The Rake-and-Shake Styling Method

Uniformity in curly hair is often lost to friction or uneven product distribution. The rake-and-shake method addresses this by using your fingers as a comb to separate hair into distinct clumps before releasing them to coil naturally. By applying tension during the application process, you ensure that styling agents coat every strand thoroughly.

This method relies on moisture and gravity. You will need a water-rich environment to execute the motions without damaging the hair shaft. Follow these steps to standardize your curl pattern.

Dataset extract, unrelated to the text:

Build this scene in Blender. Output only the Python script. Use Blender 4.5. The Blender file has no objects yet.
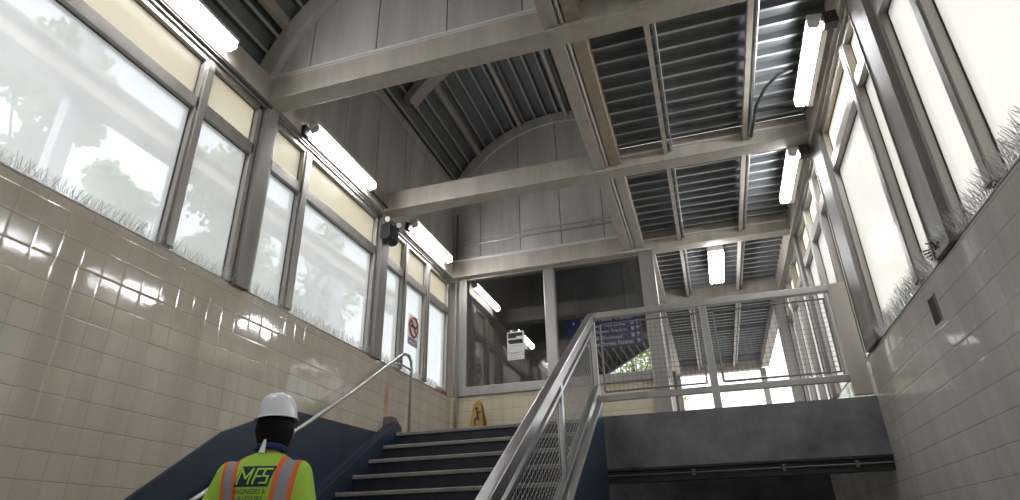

  1. Saturate the hair. Your hair must be soaking wet before you begin. Apply a leave-in conditioner or a curl-defining cream starting at the mid-lengths and working toward the ends. Ensure every strand is slick to the touch, as dry patches will cause tangles during the raking phase.
  2. Rake through sections. Divide your hair into four manageable quadrants. Take a section, place your fingers at the roots, and rake them through to the ends in a fluid motion. Your fingers act as a distributor, forcing the product into the cuticle and organizing the hair into vertical sections.
  3. The shake. Once your fingers reach the ends of the hair section, hold the ends firmly. Gently shake your hand side-to-side. This motion encourages the hair to snap back into its natural coil pattern, undisturbed by the interference of adjacent strands.
  4. Secure the clump. Release the hair section carefully. Do not touch or manipulate the curl once it has formed. Repeat the rake-and-shake movement across the remaining quadrants of the head, working from the nape of the neck toward the crown.
  5. Set the pattern. Once all sections are completed, refrain from brushing or running your fingers through the hair again. Allow the hair to air dry or use a diffuser on a low-heat setting. The less disturbance the hair encounters during the drying phase, the tighter the resulting curl definition will be.
The shake is where the pattern is born; let gravity do the work.